On Friday, June 27, 2003, the White House, The Federal Trade Commission (FTC) and the Federal Communications Commission (FCC) launched the National Do-Not-Call registry. In the first three days, the FTC registered more than 15.3 million phone numbers at a rate of 158 numbers per second with the FTC. It is expected that the lists will be available to telemarketers by September and as noted, enforcement is scheduled to begin on October 1, 2003.

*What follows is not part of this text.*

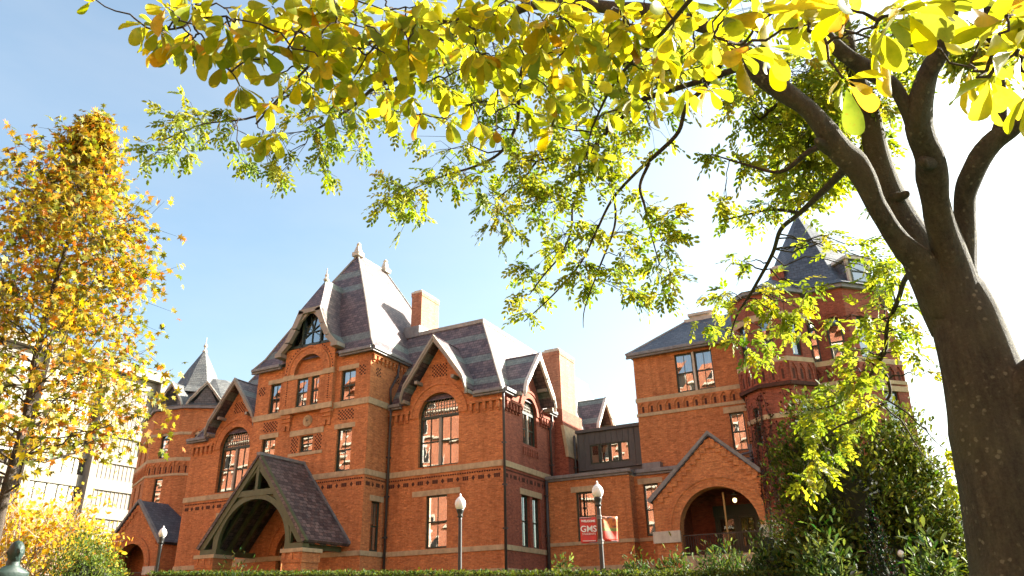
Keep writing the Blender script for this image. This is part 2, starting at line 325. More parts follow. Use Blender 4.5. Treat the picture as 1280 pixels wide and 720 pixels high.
def win_arch(fr, cu, r, w0, ws, rec=.24, mull=True, lattice=True, pale=None, m=GREEN, mm=GREYT, parent=None):
    mb = MB(); t = .1; a, b = -rec-.02, -rec+.08
    mb.fbox(fr, cu-r, cu-r+t, w0, ws, a, b).fbox(fr, cu+r-t, cu+r, w0, ws, a, b).fbox(fr, cu-r+t, cu+r-t, w0, w0+t, a, b).ring(fr, cu, ws, r-t, r, 0, PI, a, b)
    mb.fbox(fr, cu-r+t, cu+r-t, ws-.08, ws+.08, a, b+.02)
    hm = .09 if mull else 0; wm = (w0+ws)/2
    for s in (-1, 1):
        ua, ub = (cu+hm, cu+r-t) if s > 0 else (cu-r+t, cu-hm)
        if not mull and s < 0: continue
        if not mull: ua = cu-r+t
        mb.fbox(fr, ua, ub, wm-.035, wm+.035, a, b-.02); uc = (ua+ub)/2
        if mull: mb.fbox(fr, uc-.016, uc+.016, w0+t, ws-.08, a+.03, b-.03)
    win = mb.build('window', m, parent or B)
    if mull: MB().fbox(fr, cu-hm, cu+hm, w0+t, ws-.08, a, b+.015).build('mullion', mm, win)
    if lattice:
        mb = MB(); q = .2; k = int(r/q)+1
        for i in range(-k, k+1):
            h = math.sqrt(max(0, (r-t)**2-(i*q)**2))
            if h > .12 and abs(i*q) < r-t: mb.fbox(fr, cu+i*q-.013, cu+i*q+.013, ws+.08, ws+h, a+.03, b-.03)
        for i in range(1, k):
            y = .06+i*q
            if y < r-t: h = math.sqrt((r-t)**2-y*y); mb.fbox(fr, cu-h, cu+h, ws+y-.013, ws+y+.013, a+.034, b-.034)
        mb.build('fanlight_bars', mm, win)
    mb = MB()
    if mull: pane_quad(mb, fr, cu-r+t, cu, w0+t, ws, -rec); pane_quad(mb, fr, cu, cu+r-t, w0+t, ws, -rec+.01)
    else: pane_quad(mb, fr, cu-r+t, cu+r-t, w0+t, wm, -rec); pane_quad(mb, fr, cu-r+t, cu+r-t, wm, ws, -rec+.02)
    mb.poly([fr.P(u, y, -rec+.012) for u, y in arcpts(cu, ws, r-t*.5, 0, PI, 20)]); mb.build('pane', GLASS, win)
    backing(win, fr, [(cu-r, w0), (cu+r, w0)]+arcpts(cu, ws, r, 0, PI, 16), rec, pale)
    return win
def hull(fr, cu, r0, r1, ws, d=.07, m=BRICK, n=24, parent=None, ring2=True):
    mb = MB().ring(fr, cu, ws, r0, r1, 0, PI, -.1, d, n)
    if ring2: mb.ring(fr, cu, ws, r1-.1, r1+.03, 0, PI, -.05, d+.05, n)
    return mb.build('arch_ring', m, parent or B)
def band(segs, m=STONE, name='stone_band', parent=None):
    """segs: (frame, u0, u1, w0, w1, d)"""
    mb = MB()
    for fr, a, b, w0, w1, d in segs: mb.fbox(fr, a, b, w0, w1, -.05, d)
    return mb.build(name, m, parent or B, bevel=.01)
def corbels(fr, u0, u1, w0, w1, step=.42, wd=.2, d=.16, m=BRICK):
    mb = MB(); n = max(1, round((u1-u0)/step)); mb.fbox(fr, u0, u1, w1, w1+.16, -.03, d+.03)
    for i in range(n):
        c = u0+(u1-u0)*(i+.5)/n
        mb.fbox(fr, c-wd/2, c+wd/2, w0+.14, w1, -.03, d).fbox(fr, c-wd/2+.02, c+wd/2-.02, w0, w0+.14, -.03, d*.5)
    return mb.build('corbel_table', m, B)
def frieze(fr, u0, u1, w, step=.52):
    mb = MB(); n = max(1, round((u1-u0)/step)); h = .11
    for i in range(n):
        c = u0+(u1-u0)*(i+.5)/n
        if i % 2: mb.prism(fr, [(c-h, w), (c, w-h*1.3), (c+h, w), (c, w+h*1.3)], -.03, .018)
        else: 
            for dx in (-.13, 0, .13): mb.fbox(fr, c+dx-.05, c+dx+.05, w-.11, w+.11, -.03, .018)
    k = round((u1-u0)/.16)
    for i in range(k): c = u0+(u1-u0)*(i+.5)/k; mb.fbox(fr, c-.045, c+.045, w+.26, w+.34, -.03, .03)
    return mb.build('brick_frieze', BRICKD, B)
def arcade(fr, u0, u1, w0, w1, step=.55, m=BRICK, dark=True):
    mb = MB(); n = max(1, round((u1-u0)/step)); s = (u1-u0)/n
    for i in range(n+1): c = u0+s*i; mb.fbox(fr, max(u0, c-.06), min(u1, c+.06), w0, w0+(w1-w0)*.55, -.03, .07)
    for i in range(n):
        c = u0+s*(i+.5); pl = [(u0+s*i, w0+(w1-w0)*.55), (u0+s*i+.06, w0+(w1-w0)*.55), (c-s*.18, w0+(w1-w0)*.78), (c, w1-.07), (c, w1), (u0+s*i, w1)]
        mb.prism(fr, pl, -.03, .07); mb.prism(fr, [(2*c-u, y) for u, y in pl], -.03, .07)
    mb.build('brick_arcade', m, B)
    if dark:
        mb = MB()
        for i in range(n): c = u0+s*(i+.5); mb.fbox(fr, c-s*.12, c+s*.12, w0+.05, w0+(w1-w0)*.6, -.03, .012)
        mb.build('dark_header_panel', BRICKD, B)
def gable_points(hw, wf, wa): h = wa-wf; return [(hw+.2, wf-.02), (hw-.02, wf+.2*h), (hw*.5, wf+.6*h), (0, wa)]
def gable_roof(fr, cu, hw, wf, wa, d0, d1, m, board=GREYT, th=.16, bw=.34):
    pr = gable_points(hw, wf, wa); ro = MB()
    for s in (-1, 1):
        pts = [(cu+s*u, y) for u, y in pr]
        for p, q in zip(pts, pts[1:]):
            dx, dy = q[0]-p[0], q[1]-p[1]; l = math.hypot(dx, dy); nx_, ny_ = -dy/l*s, dx/l*s
            if ny_ < 0: nx_, ny_ = -nx_, -ny_
            ro.prism(fr, [p, q, (q[0]-nx_*th, q[1]-ny_*th), (p[0]-nx_*th, p[1]-ny_*th)], d0, d1)
    r = ro.build('gable_roof', m, B); bb = MB()
    for s in (-1, 1):
        pts = [(cu+s*u, y) for u, y in pr]
        for o, dd0, dd1 in ((.0, -.12, .10), (.13, -.1, .05)):
            wd = bw*(.5 if o == 0 else .62)
            for p, q in zip(pts, pts[1:]): 
                lo = lambda pt: (pt[0], pt[1]-o)
                p2, q2 = lo(p), lo(q)
                bb.prism(fr, [(p2[0], p2[1]+(.03 if o == 0 else -.06)), (q2[0], q2[1]+(.03 if o == 0 else -.06)), (q2[0], q2[1]-wd*1.35), (p2[0], p2[1]-wd)], d1+dd0, d1+dd1)
    bb.build('bargeboard', board, r)
    return r
def loops_roof(name, loops, m, cap=True, parent=None):
    mb = MB(); n = len(loops[0])
    for l in loops: mb.v += l
    for k in range(len(loops)-1):
        for i in range(n): mb.f.append((k*n+i, k*n+(i+1) % n, (k+1)*n+(i+1) % n, (k+1)*n+i))
    if cap: mb.f.append(tuple((len(loops)-1)*n+i for i in range(n)))
    return mb.build(name, m, parent or B)
def rect_loop(x0, x1, y0, y1, z): return [(x0, y0, z), (x1, y0, z), (x1, y1, z), (x0, y1, z)]
def pipe(path, r=.075, name='downpipe', brackets=True):
    mb = MB().tube(path, r, 8); o = mb.build(name, PIPE, B, smooth=True)
    if brackets:
        b = MB(); x, y, z = path[-1]; zz = z+.8
        top = path[-2][2]
        while zz < top: b.box(x-.11, x+.11, y-.11, y+.1, zz, zz+.09); zz += 2.3
        if b.v: b.build('pipe_bracket', PIPE, o)
    return o
Zb = 1.0
# ---- central tower
TY, TX0, TX1, TB = 34.95, -37.05, -27.75, 45.5
ft, ts, tl = front(TY), side(TX1), Fr((TX0, 0), (0, -1))
pf = front(TY-.3)                                             # the projecting middle bay
tw = [('rect', -29.98, -28.87, 12.3, 14.25), ('rect', -35.85, -34.95, 12.3, 14.25), ('rect', -30.0, -28.87, 8.03, 10.58), ('rect', -36.1, -34.95, 8.03, 10.68),
      ('rect', -32.9, -31.87, 9.5, 10.5), ('arch', -32.4, 1.5, 1.5, 3.6)]
facade(ft, [(TX0, Zb), (TX1, Zb), (TX1, 15.3), (TX0, 15.3)], tw)
for k, pl in zip(tw[:5], (None, None, None, None, None)):
    win_rect(ft, *k[1:5], lint=(.3, .22) if k[3] != 9.5 else None, pale=pl)
swt = [('rect', 35.75, 36.65, 3.55, 6.3)]
facade(ts, [(TY, Zb), (37.07, Zb), (37.07, 11.0), (TB, 11.0), (TB, 15.3), (TY, 15.3)], swt)
win_rect(ts, *swt[0][1:5], lint=(.32, .2), pale='top')
facade(tl, [(-TB, 11.0), (-37.07, 11.0), (-37.07, Zb), (-TY, Zb), (-TY, 15.3), (-TB, 15.3)], [])
# middle bay
bw_ = [('rect', -33.3, -32.4, 12.32, 14.15), ('rect', -32.12, -31.5, 12.32, 14.15)]
facade(pf, [(-34.45, 11.95), (-30.4, 11.95), (-30.4, 16.25), (-34.45, 16.25)], bw_+[[(-33.58, 14.5), (-31.22, 14.5)]+arcpts(-32.4, 14.5, 1.18, 0, PI, 24)], depth=.3, name='bay_wall')
facade(front(TY-.06), [(-33.7, 14.4), (-31.1, 14.4), (-31.1, 15.8), (-33.7, 15.8)], [], name='arch_infill')
for k in bw_: win_rect(pf, *k[1:5], rec=.16, pale=None)
mb = MB()
for x in (-34.45, -30.4): mb.fbox(ft, min(x, x+(-.001 if x < -32 else .001)), max(x, x+.001), 11.95, 16.25, 0, .3)
mb.fbox(ft, -34.45, -30.4, 11.93, 11.95, 0, .298); mb.build('bay_return', BRICK, B)
hull(pf, -32.4, 1.18, 1.72, 14.5, .06)
mb = MB()                                                     # dotted brickwork down the bay piers and round the arch
for x in (-34.12, -30.73):
    for i in range(12): mb.fbox(pf, x-.04, x+.04, 12.55+i*.14, 12.62+i*.14, -.02, .02)
for i in range(28):
    a = PI*(i+.5)/28; mb.fbox(pf, -32.4+1.92*math.cos(a)-.04, -32.4+1.92*math.cos(a)+.04, 14.5+1.92*math.sin(a)-.04, 14.5+1.92*math.sin(a)+.04, -.02, .02)
mb.build('brick_dots', BRICKD, B)
# stepped brackets below the bay
for x in (-34.45, -31.2):
    mb = MB()
    for i in range(3): mb.fbox(ft, x+.06*i, x+.8-.06*i, 11.25+(2-i)*.22, 11.47+(2-i)*.22, -.03, .28-.08*i)
    for i in range(2): mb.fbox(ft, x+.1+.38*i, x+.3+.38*i, 10.95, 11.25, -.03, .12)
    mb.build('bay_bracket', BRICK, B)
band([(pf, -34.5, -33.58, 14.15, 14.5, .06), (pf, -33.58, -31.22, 14.15, 14.42, .04), (pf, -31.22, -30.35, 14.15, 14.5, .06)])
band([(ft, TX0-.06, -34.45, 11.9, 12.28, .06), (pf, -34.5, -30.35, 11.95, 12.3, .06), (ft, -30.4, TX1, 11.9, 12.28, .06), (ts, TY-.06, TY+2.3, 11.9, 12.28, .06), (ts, 37.3, 40, 11.9, 12.2, .06)])
band([(ft, TX0-.06, TX1, 7.7, 8.03, .06), (ts, TY-.06, 37.0, 7.7, 8.03, .06)])
band([(ft, TX0-.06, TX1, 3.28, 3.55, .06), (ts, TY-.06, 37.0, 3.28, 3.55, .06)])
band([(ft, -33.75, -31.05, 10.55, 10.9, .05), (ft, -33.75, -31.05, 9.28, 9.48, .05)])
band([(ft, TX0-.1, TX1, Zb, 2.37, .1), (ts, TY-.1, 37.0, Zb, 2.37, .1)], name='plinth')
frieze(ft, TX0+.1, TX1-.1, 7.22); frieze(ts, TY+.1, 36.95, 7.22)
mb = MB().prism(ft, arcpts(-32.4, 11.42, .36, 0, 2*PI, 24)[:-1], -.03, .06).ring(ft, -32.4, 11.42, .24, .3, 0, 2*PI, .05, .1, 20)
for i in range(8): a = i*PI/4; mb.bar(ft, (-32.4, 11.42), (-32.4+.2*math.cos(a), 11.42+.2*math.sin(a)), .07, .05, .1)
mb.build('stone_roundel', STONE, B)
def lattice(fr, u0, u1, w0, w1):
    mb = MB(); s = .115; nu, nw = round((u1-u0)/s), round((w1-w0)/s)
    for i in range(nu):
        for j in range(nw):
            if (i+j) % 2: mb.fbox(fr, u0+(u1-u0)*i/nu+.006, u0+(u1-u0)*(i+1)/nu-.006, w0+(w1-w0)*j/nw+.006, w0+(w1-w0)*(j+1)/nw-.006, -.03, .014)
    return mb.build('lattice_panel', BRICKD, B)
lattice(ft, -36.1, -34.9, 11.1, 11.75); lattice(ft, -30.0, -28.8, 11.1, 11.75); lattice(ft, -33.6, -33.05, 9.5, 10.5); lattice(ft, -31.7, -31.15, 9.5, 10.5)
lattice(ft, -36.85, -36.3, 13.6, 14.2); lattice(ft, -28.6, -28.1, 13.75, 14.4); lattice(ts, 35.5, 36.0, 13.75, 14.3); lattice(ts, 37.4, 37.9, 13.75, 14.3)
corbels(ts, 35.0, 39.0, 14.55, 14.95)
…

MAR's public policy fought successfully to exempt REALTORS® from a statewide do-not-call list. The following is a timeline of events that took place to procure a REALTOR® exemption. Please note: All the efforts listed below, and the positive result, have been superceded by the FCCs new do-not-call policy.

January 25, 2001:
House Bill 4042 is introduced by Rep. Jennifer Faunce (R- Livonia).

May 9, 2001:
The bill is passed out of House Committee on Energy and Technology with exemption for REALTORS®.

June 13, 2001:
Under pressure, the House of Representatives adopts a substitute to HB 4042 removing all exemptions from the telephone solicitation bill.

June 14, 2001:
The bill passes by a count of 99-1.

June 18, 2001:
A REALTOR® Call to Action goes out on HB 4042. See page 4 for more information about Calls to Actions.

December 13, 2001:
1 MAR successfully secures an explicit REALTOR® exemption to HB 4042 on the Senate floor. The bill is passed by a vote of 22-11 and referred to conference committee.

December 3, 2002:
Conference committee reports out HB 4042 with its current exemptions for REALTORS®. They are exempt because they are making calls which do not result in a sale over the phone and are for the purpose of setting up a face to face meeting.

December 3, 2002:
The conference committee report passes the House by a vote of 75-0.

December 5, 2002:
The conference committee report passes the Senate by vote of 34-3.

December 30, 2002:
HB 4042, with the exemption of REALTORS® from referencing the state do-not-call list, is signed into law by Gov. John Engler.